Boycotts and protests – how are people around the world defying Israel?

From Jakarta to San Francisco, hundreds of thousands of people have taken to the streets over the past two months to protest Israel’s ongoing assault on Gaza, which has killed more than 18,700 people, including more than 7,700 children.

According to the Armed Conflict Location & Events Data Project, a nongovernmental organisation specialising in conflict data collection, from October 7 to November 24, there were at least 7,283 pro-Palestine protests that took place in more than 118 countries and territories.Many more have chosen to express their condemnation using their purchasing power, opting to boycott products and services that support Israel, in turn fueling the Boycott, Divestment and Sanctions (BDS) movement that was set up in 2005 by a coalition of Palestinian civil society groups.

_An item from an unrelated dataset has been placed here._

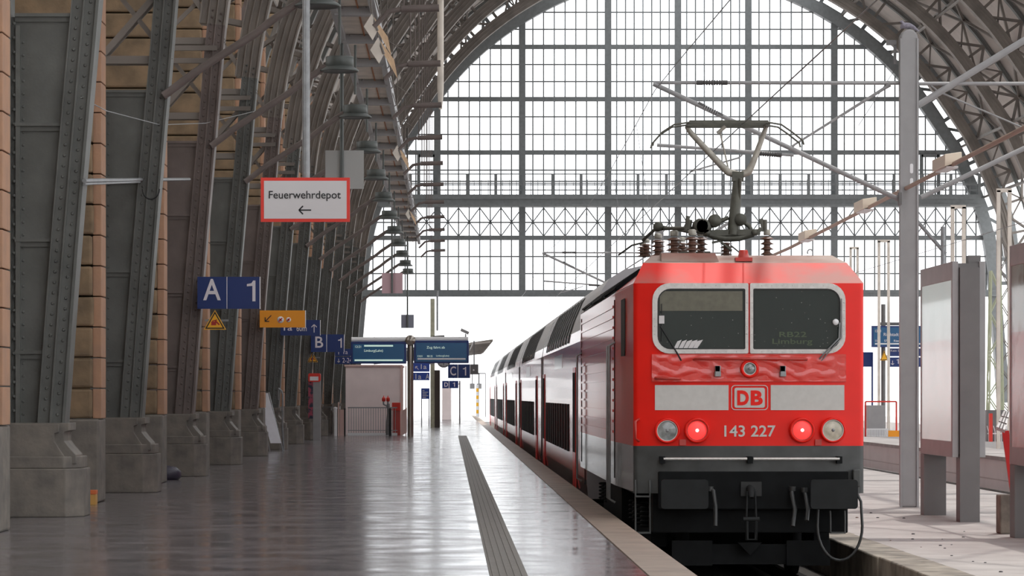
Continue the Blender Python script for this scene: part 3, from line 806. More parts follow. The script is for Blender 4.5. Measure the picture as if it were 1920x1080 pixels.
# rain gutter and red marker box on the roof
m = MB(); m.prism([(PX(1238,YH2), ZRF-.09),(PX(1345,YH2), ZRF-.09),(PX(1338,YH2), ZRF+.02),(PX(1238,YH2), ZRF+.02)], YH2-.25, YH2+.6); m.build('roof_hatch', M_HOODT, loco)
bx = (PX(1394,YH1+.1), YH1+.1, hz(486,YH1+.1)); m = MB(); m.box(bx[0]-.11,bx[0]+.11,bx[1]-.08,bx[1]+.12,bx[2]-.03,bx[2]+.02); m.lathe(bx, [(.07,.02),(.07,.05),(.055,.11),(.045,.12),(0,.12)], 14); m.build('roof_horn', M_REDD, loco)
m = MB(); c = (PX(1519,YH2), YH2, ZRF); m.tube([(c[0]+.035*math.cos(a), c[1], c[2]+.04+.04*math.sin(a)) for a in [x*math.pi/6-.5 for x in range(9)]], .009, 6); m.build('lifting_eye', M_GALV, loco)
# underframe, buffers, coupling
m = MB(); m.box(LX(1225), LX(1592), YF+.12, YF+.5, LZ(1000), LZ(905)); m.box(LX(1234), LX(1590), YF-.05, YF+.1, LZ(955), LZ(884)); m.build('buffer_beam', M_SOOT, loco, bevel=.015)
for xa, xb in ((1234, 1321), (1510, 1597)):
    m = MB(); m.prism(rrect(LX(xa), LX(xb), LZ(951), LZ(897), .04), YF-.62, YF-.56); o = m.build('buffer', M_BUFF, loco)
    m = MB(); cx = (LX(xa)+LX(xb))/2; cz = LZ(924); m.lathe((cx, YF-.56, cz), [(.09,0),(.09,.3),(.14,.3),(.14,.6)], 18, 'y'); m.build('buffer_stem', M_SOOT, o)
m = MB(); z = LZ(860)
for a, b in ((1243, 1399), (1411, 1572)): m.tube([(LX(a),YF-.13,z),(LX(b),YF-.13,z)], .018, 8)
m.build('step_rail', M_WINF, loco)
for x in (1241, 1405, 1572):
    m = MB(); m.box(LX(x-5), LX(x+5), YF-.14, YF, z-.06, z+.03); m.build('rail_bracket', M_SOOT, loco)
m = MB(); m.box(LX(1388), LX(1427), YF-.08, YF, LZ(930), LZ(903)); m.build('coupling_plate', M_BLACK, loco)
m = MB(); m.tube([(LX(1405),YF,LZ(915)),(LX(1405),YF-.25,LZ(918)),(LX(1405),YF-.30,LZ(932))], [.05,.05,.03], 10)
for dx in (-9, 9): m.tube([(LX(1405+dx*.8),YF-.25,LZ(920)),(LX(1405+dx),YF-.27,LZ(970))], .014, 8)
m.tube([(LX(1390),YF-.27,LZ(972)),(LX(1420),YF-.27,LZ(972))], .03, 10); m.tube([(LX(1397),YF-.27,LZ(975)),(LX(1397),YF-.25,LZ(1010)),(LX(1414),YF-.25,LZ(1010)),(LX(1414),YF-.27,LZ(975))], .022, 8)
m.build('screw_coupling', M_BUFF, loco)
M_HOSE = mat('brake_hose_rubber', (.025,.027,.028), .4)
for pts in ([(1330,916),(1336,920),(1339,950),(1338,985)], [(1484,916),(1482,925),(1487,955),(1482,985)], [(1506,918),(1508,930),(1511,955),(1508,975)]):
    m = MB(); m.tube([(LX(x),YF-(.1+.06*i),LZ(y)) for i, (x, y) in enumerate(pts)], .03, 8); m.lathe((LX(pts[0][0]),YF-.12,LZ(pts[0][1])), [(.045,-.03),(.045,.03)], 10); m.build('brake_hose', M_HOSE, loco)
pts = []
for k in range(17):
    a = math.pi*(k/16); pts.append((LX(1572-42*math.cos(a)), YF-.15, LZ(985)-.44*math.sin(a)-(.0)))
pts = [(LX(1532),YF-.1,LZ(955))]+pts+[(LX(1612),YF-.12,LZ(940)),(LX(1605),YF-.1,LZ(925))]
m = MB(); m.tube(pts, .018, 8); m.build('jumper_cable', M_HOSE, loco)
m = MB(); m.box(LX(1598), LX(1611), YF-.12, YF, LZ(912), LZ(880)); m.box(LX(1600), LX(1609), YF-.1, YF, LZ(935), LZ(912)); m.build('jumper_socket', M_LGREY, loco, bevel=.01)
for xa in (1191, 1556):
    m = MB(); zt, zb = LZ(900 if xa < 1300 else 958), LZ(1000); A, B = LX(xa), LX(xa+27)
    for X in (A, B): m.tube([(X,YF-.02,zt),(X,YF-.06,zt-.1),(X,YF-.06,zb)], .012, 6)
    for y in (930, 998): m.box(A, B, YF-.14, YF-.0, LZ(y)-.012, LZ(y)+.008)
    m.build('step', M_LGREY, loco)
for xa, xb in ((1262, 1338), (1478, 1560)):
    m = MB(); m.box(LX(xa), LX(xb), YF+.2, YF+.26, LZ(1062), LZ(1015)); m.build('rail_guard', M_SOOT, loco)
m = MB(); m.box(LX(1338), LX(1478), YF+.25, YF+.33, LZ(1060), LZ(1022)); m.prism([(LX(1385),LZ(1018)),(LX(1430),LZ(1018)),(LX(1408),LZ(1042))], YF+.1, YF+.2); m.build('guard_bar', M_SOOT, loco)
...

Censoring voices on campus

In the United States, students at several universities, including Columbia University in New York City, have said their attempts to speak out against Israel’s bombardment of Gaza have met intimidation and censorship.

“I think being at a school at Columbia that has so much global power, I felt the need to act. And also, I just think that this issue is one that connects so many other ones where we see police violence, settler colonialism, these issues that are so important in America as well,” said Daria Mateescu, a law student at Columbia University.

Mateescu, 25, is a first-generation Romanian American who leads the Columbia University Apartheid Divest student group, a coalition of about 80 student organisations that see Palestine as the vanguard for collective liberation of the marginalised.

She said she and her peers feel the university is not listening to student voices calling for divestment from Columbia’s Tel Aviv campus, which Palestinians and Arabs cannot attend; reaffirmation of free speech on campus; and reinstatement of two student groups –  Students for Justice in Palestine and Jewish Voice for Peace (JVP) – that were suspended by the university in November.

Mateescu said that in addition to protests on and off campus, members of the community are making consumer choices tied to what they believe.

“People are really respecting the targeted boycotts for places like McDonald’s or Starbucks … ‘We don’t buy from these places.’ That’s incredible to hear,” she told Al Jazeera.

Across the Atlantic in the United Kingdom, a group of students at the University of York have also been holding events to raise awareness about the events in Palestine.

The students requested their identities be concealed due to the backlash for publicly supporting Palestine.

“I do find that a lot of people don’t want to take a stance on it and are sort of sitting in the middle and a lot of people that I know don’t really understand what’s going on very much because there’s quite a lot of misinformation. I would say it’s your duty to uplift voices that aren’t necessarily being heard,” one of the society members said.

“I think for me to take the small action of not buying a coffee at a certain chain, it’s very easy to take small actions to make sure that there’s less money being directed towards violence,” she said, explaining the steps she is taking.

Another member said they are focused on educating people who may not be equipped with information to form an opinion on the conflict and the conditions of the Palestinian people.